Widespread use of the CRA may depend on the outcome of the Georgia Senate runoffs—which could allow Democrats to control the Senate. However, regardless of the outcome, Democrats would only need 1 or 2 Republican votes to disapprove Trump administration rules.

The Congressional Review Act

Congress enacted the CRA on March 29, 1996 to enhance congressional oversight of federal agency rulemaking. The law provides Congress with a mechanism for disapproving (i.e., eliminating) final rules issued by federal agencies. Only a simple majority vote is required in both houses to pass a disapproval. Additional “fast track” procedures, such as disallowing amendments and limiting floor debate to 10 hours, also prevent such resolutions from being filibustered in the Senate.

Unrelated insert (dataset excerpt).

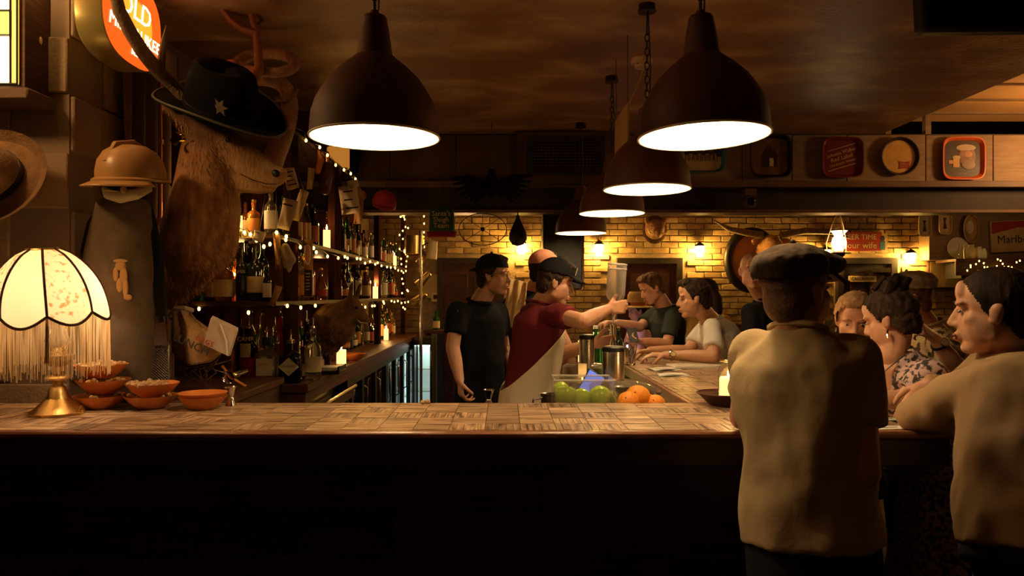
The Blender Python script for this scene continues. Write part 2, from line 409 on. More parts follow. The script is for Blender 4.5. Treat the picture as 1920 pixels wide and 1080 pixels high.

These procedures also make it such that it only takes 30 Senators to make a non-debatable motion to move the disapproval to the floor.

Most interestingly, the CRA’s lookback provision allows a subsequent session of Congress to disapprove any rules issued by agencies during the final 60 working days of the previous Congress.[1]

Graphic depicting the CRA Lookback Provision.

[1] 5 U.S.C. § 801(d). Due to differences in how the House and Senate count their chambers’ working days—legislative days and session days, respectively—the CRA stipulates that the window for rules included in the lookback period is calculated using whichever count grants the longest time for review.